David Orr, a former county clerk who served briefly as an interim Chicago mayor in the 1980s, said he thought Ms. Lightfoot’s overwhelming margin of victory — she won all 50 of the city’s wards — would ease her efforts to make inroads with the City Council.

“It’s going to be a battle, O.K. — a battle in the sense that power never wants to give up what it’s got,” Mr. Orr said.

Ja’Mal Green, an activist and former mayoral candidate who supported Ms. Lightfoot, said he believed that voters understood that Ms. Lightfoot could not instantly make all the changes she has pledged.

“She’s not going to be able to make good on every promise,” Mr. Green said. “She’ll be able to start the path for all the things that she promised.”

The City Council is not the only possible roadblock between Ms. Lightfoot and her ambitious agenda. Ms. Lightfoot, who promised in her campaign to kill what’s left of the sputtering “Chicago machine,” a system of patronage and corruption that once dominated city politics, will also face the challenge of working with Ms. Preckwinkle, who remains the president of the Cook County Board and will work in an office near Ms. Lightfoot.

Ms. Preckwinkle and Ms. Lightfoot sparred during debates this year, yet they exited the campaign on a gracious note. At the urging of the Rev. Jesse Jackson, they both appeared on Wednesday morning at the Rainbow PUSH Coalition on the city’s South Side, holding hands in a gesture of unity.

Another challenge ahead for Ms.
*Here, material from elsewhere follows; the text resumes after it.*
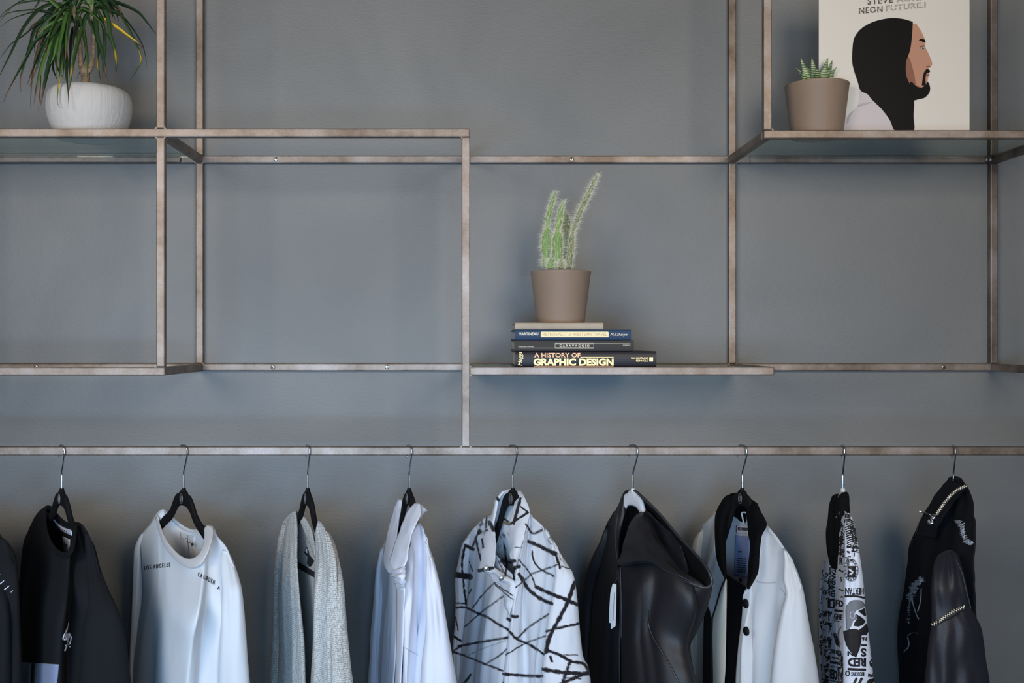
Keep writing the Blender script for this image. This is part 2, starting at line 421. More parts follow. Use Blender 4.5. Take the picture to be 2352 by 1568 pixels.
# ------------------------------------------------------------------ tan pots
M['tan'] = mat('tan_ceramic', lin(134, 114, 98), .55, var=.03, vscale=14, bump=.08, bscale=80)
M['soil'] = mat('dark_soil', lin(48, 38, 30), .95, bump=1, bscale=120, bdist=.004, var=.3, vscale=120)
def tan_pot(parent, c, R, rb, H):
    pr = [(0.0005, .003), (rb*.8, .003), (rb*.86, 0), (rb*.97, 0), (rb, .003), (R-.001, H-.004), (R, H-.002), (R-.0007, H), (R-.004, H), (R-.0048, H-.002), (R-.006, H-.02), (rb-.002, .012), (.0005, .01)]
    V, Fc = lathe(pr, c, 72)
    pot = mk('pot', V, Fc, M['tan'], parent)
    A = Acc(); n = 40; Rs = R-.0075
    V = []
    for j in range(12):
        r = Rs*j/11+.0002
        for i in range(n):
            a = 2*math.pi*i/n; V.append((c[0]+r*math.cos(a), c[1]+r*math.sin(a), c[2]+H-.013+.003*noise.noise(Vector((r*60*math.cos(a), r*60*math.sin(a), 3)))))
    mk('soil', V, grid_faces(n, 12, 0, True), M['soil'], pot)
# cactus
rnd = random.Random(4)
DC = 2.235
cx = (1288-CX)/F*DC
RC = (70/F)*DC*.998
topz = CAM.z-(619-CY)/F*(DC-RC)
cact = thing('potted_cactus', 'bristly green cactus in a tan pot standing on the stack of books', 'potted plant', (cx, CAM.y+DC, ZPOT))
tan_pot(cact, (cx, CAM.y+DC, ZPOT), RC, RC*.785, topz-ZPOT)
M['cact'] = mat('cactus_green', lin(116, 148, 74), .6, col2=lin(90, 126, 56), vscale=40, bump=.4, bscale=160)
M['cactd'] = mat('cactus_olive', lin(96, 104, 62), .7, col2=lin(128, 132, 92), vscale=90)
M['spine'] = mat('pale_spine', lin(222, 220, 196), .8)
M['areole'] = mat('white_areole', lin(214, 216, 180), .9)
zc_ = lambda X, Y: (1140+X/3.135, 380+Y/3.135)
hair = Acc()
def seg(pts, mt, dd=0., nh=500, hl=.011, flat=.75, nareo=130, zlo=-.02):
    """a cactus joint: pts (X,Y,halfwidth) in zoomed pixels"""
    P = np.array([(*zc_(x, y), w/3.135) for x, y, w in pts]); n = 40
    c = crv(P, n); D = DC+dd
    V = []
    for k, (x, y, w) in enumerate(c):
        o = W(x, y, D); r = w/F*D
        for i in range(20):
            a = 2*math.pi*i/20; V.append(o+np.array([r*math.cos(a), r*flat*math.sin(a), 0]))
    Fc = grid_faces(20, n, 0, True)+[tuple(range(20)), tuple(range((n-1)*20, n*20))[::-1]]
    mk('joint', V, Fc, M[mt], cact)
    V = np.array(V); tr = []
    Ar = Acc()
    for q in range(int(nh*1.6)):
        k = rnd.randrange(n); i = rnd.randrange(20)
        o = W(c[k][0], c[k][1], D); p = V[k*20+i]
        dr = (p-o); dr /= np.linalg.norm(dr)+1e-9
        dr = dr+np.array([rnd.gauss(0, .35), rnd.gauss(0, .35), rnd.gauss(.25, .5)]); dr /= np.linalg.norm(dr)
        L_ = hl*rnd.uniform(.5, 1.5); sd = np.cross(dr, [.1, 1, .2]); sd /= np.linalg.norm(sd)+1e-9
        tr.append((p-sd*.00010, p+sd*.00010, p+dr*L_))
    hv = [q for t in tr for q in t]; hair.add((hv, [(3*i, 3*i+1, 3*i+2) for i in range(len(tr))]))
    for q in range(nareo):
        k = 1+(q*7) % (n-2); i = (q*3+k) % 20
        if math.sin(2*math.pi*i/20) > .3: continue
        p = V[k*20+i]; hair.add(blob(p, .0007, (1, 1, 1)), 1)
seg([(350, 735, 14), (352, 690, 22), (362, 655, 22), (358, 610, 32), (362, 555, 36), (366, 490, 30), (366, 440, 12)], 'cact', .01, 700)
seg([(366, 460, 9), (374, 380, 15), (392, 300, 14), (412, 230, 11), (428, 185, 4)], 'cact', .01, 550, .010, 1)
seg([(436, 735, 26), (436, 690, 30), (438, 640, 36), (440, 590, 36), (440, 530, 34), (442, 480, 20), (444, 460, 6)], 'cact', -.012, 750)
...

Lightfoot: the scandal-prone police department and persistently high homicide rate, both of which damaged the city’s reputation and vexed Mr. Emanuel through eight years in office.
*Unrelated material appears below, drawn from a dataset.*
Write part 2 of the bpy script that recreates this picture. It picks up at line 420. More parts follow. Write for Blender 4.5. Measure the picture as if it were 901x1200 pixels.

She will quickly be tested. After running on promises to reduce gun violence, Ms. Lightfoot will take office just before summer, the season when shootings traditionally spike.

“No child should have to worry about the consequences of going to the park and no parent should have to keep their kids inside on a warm day for fear of violence,” Ms. Lightfoot’s campaign website said.

Generations of Chicago mayors have struggled to tamp down violence and root out police misconduct, sometimes making progress but never ending the problems. Ms. Lightfoot, who made the issues central to her campaign, will have to decide whether to pursue her promised changes with new leadership in the Police Department or keep Superintendent Eddie Johnson in his post.

Ms. Lightfoot’s role with law enforcement is complex. She emerged in recent years as one of the chief critics of the police, and she led a panel that found patterns of excessive force, systemic racism and strained community relations in the department. But she has a background in law enforcement, including a stint as a federal prosecutor, and has worked in police oversight roles in Chicago, including as the president of the Chicago Police Board.

Perhaps most of all, Ms. Lightfoot will be tested by the city’s urgent fiscal woes.

All four of the pension funds are miserably underfunded. Ms. Lightfoot also must dream up a plan to solve an expected budget shortfall in the coming year. That all comes as Chicagoans are increasingly frustrated over mounting taxes and increased fees — and loath to even talk about digging up any more cash for City Hall. And the possibility of worse economic times could make matters even more dire.

“The city and state of Illinois descended into their worst-in-the-nation financial condition during one of the longest economic expansions in U.S. history,” Laurence Msall, president of the Civic Federation, a watchdog group, said. “Neither government is currently prepared to weather the storm in the event of a recession, particularly if it is deep or long-lasting.”

The fiscal challenges have developed over decades and multiple mayors, and they loom. During a combative campaign, neither Ms. Lightfoot nor her opponent laid out a comprehensive plan to solve the problem.

“The hard part starts now,” said Eric Adelstein, a political consultant in Chicago who helped with Ms. Lightfoot’s campaign. “There are huge challenges facing this city. It’s an exciting moment, but these jobs are rough.”